Интересная вещь, влияние места: казалось бы не так давно – одно, два поколения назад – поселились наши иерусалимцы в Иерусалиме, но город повлиял на них. Для иерусалимца Тель-Авив – это почти заграница, вместе с городами и селами на Побережье. Это ощущение свойственно палестинцам Нагорья, но как оно возникло так быстро у людей, отцы которых приехали из-за моря? Так или иначе, у иерусалимцев при спуске с гор возникает желание показать паспорт – настолько несхожи Нагорье и Побережье, Иерусалим и Тель-Авив.
Поэтому даже летом, иерусалимцы редко едут к Средиземному морю и предпочитают купаться в плавательных бассейнах (самый модный в “Кинг Дэвид”, самый народный в Немецкой слободе) или ездить к Мертвому морю, на восток. Тель-авивцы считают, что иерусалимцы просто не умеют плавать.

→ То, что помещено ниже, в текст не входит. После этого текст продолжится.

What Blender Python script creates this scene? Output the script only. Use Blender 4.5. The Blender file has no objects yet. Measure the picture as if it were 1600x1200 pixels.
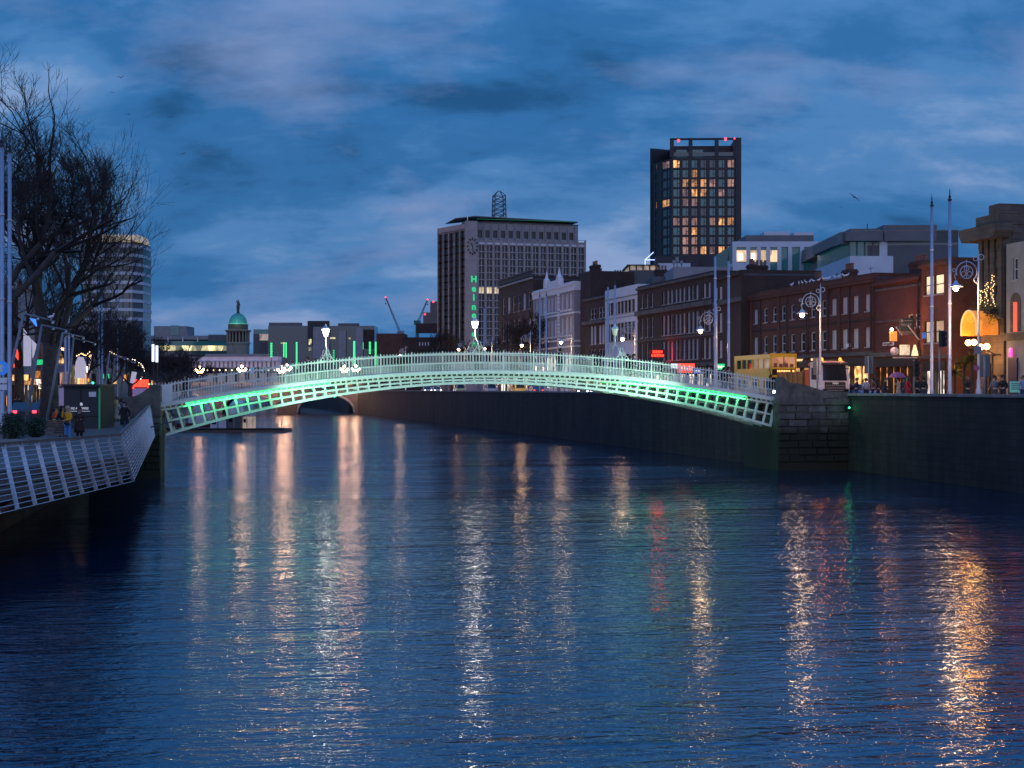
import bpy, math, random
from mathutils import Vector, Matrix
R = math.radians
S = bpy.context.scene
COL = S.collection
H, F = 5.8, 2198.0                      # eye height above the river, focal length in photo pixels
# ---------------------------------------------------------------- camera, sky, sun, exposure
cam_d = bpy.data.cameras.new('camera'); cam = bpy.data.objects.new('camera', cam_d); COL.objects.link(cam)
cam.location = (0, 0, H); cam.rotation_euler = (R(90), 0, 0)
cam_d.sensor_width = 36; cam_d.lens = 36*F/1600; cam_d.shift_y = 7/1600
cam_d.clip_start = 0.5; cam_d.clip_end = 6000
S.camera = cam
S.view_settings.view_transform = 'Standard'; S.view_settings.look = 'None'
S.view_settings.exposure = 0.0; S.view_settings.gamma = 1.0
try: S.view_settings.use_curve_mapping = False
except Exception: pass
cy = S.cycles
cy.max_bounces = 6; cy.diffuse_bounces = 2; cy.glossy_bounces = 3; cy.transmission_bounces = 3
cy.caustics_reflective = False; cy.caustics_refractive = False
cy.sample_clamp_direct = 30; cy.sample_clamp_indirect = 2
cy.use_denoising = True; cy.denoiser = 'OPENIMAGEDENOISE'; cy.denoising_input_passes = 'RGB_ALBEDO_NORMAL'; cy.denoising_prefilter = 'ACCURATE'
cy.use_light_tree = True

RD = Vector((-0.1878, 0.9822, 0)); SD = Vector((0.9822, 0.1878, 0))     # along the river, across it (to the right bank)
world = bpy.data.worlds.new('World'); S.world = world; world.use_nodes = True
SUN_EL = 9.0; FLOOD = 15000; LED_E = 1.5; LED_W = 34; LAMP_K = 1.35
sun_from = (-RD*math.cos(R(SUN_EL)) - SD*0.15 + Vector((0, 0, math.sin(R(SUN_EL))))).normalized()   # afterglow behind the camera
def make_world():
    nt = world.node_tree; nt.nodes.clear(); N = nt.nodes.new; L = nt.links.new
    out = N('ShaderNodeOutputWorld'); bg = N('ShaderNodeBackground'); bg.inputs['Strength'].default_value = 1.0
    sky = N('ShaderNodeTexSky'); sky.sky_type = 'NISHITA'; sky.sun_disc = False
    sky.sun_elevation = R(SUN_EL*0.2); sky.sun_rotation = math.atan2(sun_from.x, sun_from.y)
    sky.ozone_density = 4.0
    tc = N('ShaderNodeTexCoord'); sep = N('ShaderNodeSeparateXYZ'); L(tc.outputs['Generated'], sep.inputs[0])
    def M(op, a, b=None, clamp=False):
        m = N('ShaderNodeMath'); m.operation = op; m.use_clamp = clamp
        for i, q in enumerate((a, b)):
            if q is None: continue
            if isinstance(q, (int, float)): m.inputs[i].default_value = q
            else: L(q, m.inputs[i])
        return m.outputs[0]
    z = M('MAXIMUM', sep.outputs[2], 0.0)
    den = M('ADD', z, 0.42)                                    # a flat cloud deck, drawn out towards the horizon
    comb = N('ShaderNodeCombineXYZ'); L(M('DIVIDE', sep.outputs[0], den), comb.inputs[0]); L(M('DIVIDE', sep.outputs[1], den), comb.inputs[1])
    def noise(scale, det, rough, off, dist=0.0):
        mp = N('ShaderNodeMapping'); L(comb.outputs[0], mp.inputs[0]); mp.inputs['Scale'].default_value = (.78, 1.25, 1); mp.inputs['Location'].default_value = off
        n = N('ShaderNodeTexNoise'); n.inputs['Scale'].default_value = scale; n.inputs['Detail'].default_value = det
        n.inputs['Roughness'].default_value = rough; n.inputs['Distortion'].default_value = dist
        L(mp.outputs[0], n.inputs['Vector']); return n.outputs['Fac']
    def ramp(fac, pts):
        r = N('ShaderNodeValToRGB'); el = r.color_ramp.elements; r.color_ramp.interpolation = 'EASE'
        el[0].position, el[0].color = pts[0][0], (*pts[0][1], 1); el[1].position, el[1].color = pts[-1][0], (*pts[-1][1], 1)
        for p, c in pts[1:-1]:
            e = el.new(p); e.color = (*c, 1)
        L(fac, r.inputs[0]); return r.outputs[0]
    def mix(f, a, b):
        m = N('ShaderNodeMix'); m.data_type = 'RGBA'
        for s, q in ((m.inputs[0], f), (m.inputs[6], a), (m.inputs[7], b)):
            if isinstance(q, (int, float)): s.default_value = q
            elif isinstance(q, tuple): s.default_value = (*q, 1)
            else: L(q, s)
        return m.outputs[2]
    big = noise(2.3, 7, 0.52, (SKY_SEED, 7.4, 0), 0.15); fine = noise(7.5, 8, 0.60, (1.7, SKY_SEED*2, 0), 0.2); wisp = noise(2.9, 8, 0.58, (-6.3, SKY_SEED+2.2, 0), 0.15)
    fac = M('ADD', M('MULTIPLY', big, 0.72), M('MULTIPLY', fine, 0.28))
    cloud = ramp(fac, [(0.37, SKY_DARK), (0.455, SKY_MID), (0.53, SKY_MID2), (0.63, SKY_LIGHT)])
    pink = M('MULTIPLY', M('SUBTRACT', wisp, 0.515, True), 4.5, True)
    cloud = mix(pink, cloud, SKY_PINK)
    hor = ramp(z, [(0.0, (1.0, 1.0, 1.0)), (0.1, (1.0, 1.0, 1.0)), (0.25, (0.90, 1.02, 1.06)), (0.34, (0.42, 1.02, 1.38)), (0.8, (0.35, 1.05, 1.6))])
    mm = N('ShaderNodeMix'); mm.data_type = 'RGBA'; mm.blend_type = 'MULTIPLY'; mm.inputs[0].default_value = 1.0
    L(cloud, mm.inputs[6]); L(hor, mm.inputs[7])
    # the western half of the sky, behind the camera, still holds some afterglow
    west = M('ADD', M('MULTIPLY', sep.outputs[0], sun_from.x), M('MULTIPLY', sep.outputs[1], sun_from.y))
    wfac = M('MULTIPLY', M('ADD', M('MULTIPLY', west, 0.5), 0.5), 1.0, True); wfac = M('POWER', wfac, 3.0)
    wcol = mix(wfac, (0, 0, 0), SKY_WEST)
    add = N('ShaderNodeMix'); add.data_type = 'RGBA'; add.blend_type = 'ADD'; add.inputs[0].default_value = 1.0
    L(mm.outputs[2], add.inputs[6]); L(wcol, add.inputs[7])
    nis = N('ShaderNodeMix'); nis.data_type = 'RGBA'; nis.blend_type = 'ADD'; nis.inputs[0].default_value = 0.002
    L(add.outputs[2], nis.inputs[6]); L(sky.outputs[0], nis.inputs[7])
    L(nis.outputs[2], bg.inputs['Color']); L(bg.outputs[0], out.inputs['Surface'])
SKY_SEED = 21.3
SKY_DARK, SKY_MID, SKY_MID2, SKY_LIGHT = (0.018, 0.088, 0.225), (0.036, 0.152, 0.375), (0.078, 0.218, 0.475), (0.24, 0.355, 0.60)
SKY_PINK, SKY_WEST = (0.215, 0.285, 0.51), (0.32, 0.25, 0.29)
make_world()
sd = bpy.data.lights.new('sun', 'SUN'); sd.energy = 0.17; sd.angle = R(50); sd.color = (0.92, 0.84, 1.0)
sun = bpy.data.objects.new('sun', sd); COL.objects.link(sun)
sun.rotation_euler = sun_from.to_track_quat('Z', 'Y').to_euler()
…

Иерусалимцы привыкли беречь воду – даже в армейских душах можно увидеть солдата, который закрывает кран, пока он намыливается: это, конечно, иерусалимец. Бережливость не ограничивается водой – иерусалимцы куда более бережливы, чтоб не сказать – скупы, чем прочие израильтяне; хранят более старую мебель, хуже едят, реже приглашают друга на обед. Это связано и с низкими доходами: большинство иерусалимцев – или служащие, или работники университета. Промышленности, бизнеса в городе почти нет.

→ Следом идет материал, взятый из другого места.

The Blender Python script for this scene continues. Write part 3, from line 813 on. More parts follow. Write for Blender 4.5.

Поэтому в последнее время многие иерусалимцы поэнергичнее бегут в Тель-Авив, где больше дохода, где есть театры, бизнес, где живут с открытыми дверями и где можно каждый день купаться в море. Любимая газета иерусалимцев, “Коль гаИр” опубликовала серию интервью с “беглыми иерусалимцами”. Одного из них спросили: где стоит кибуцнику, решившему отведать воли, провести внекибуцный год – в Тель-Авиве или Иерусалиме? Он ответил: “В Тель-Авиве он увидит новых людей и обменяется новыми идеями, в Иерусалиме проведет год взаперти в комнатушке в Нахлаот (псевдо-артистических экс-трущобах в центре Западного города) с кактусом в горшочке на подоконнике и со сборником стихов на полке. В Иерусалиме хорошо жить только онанисту”.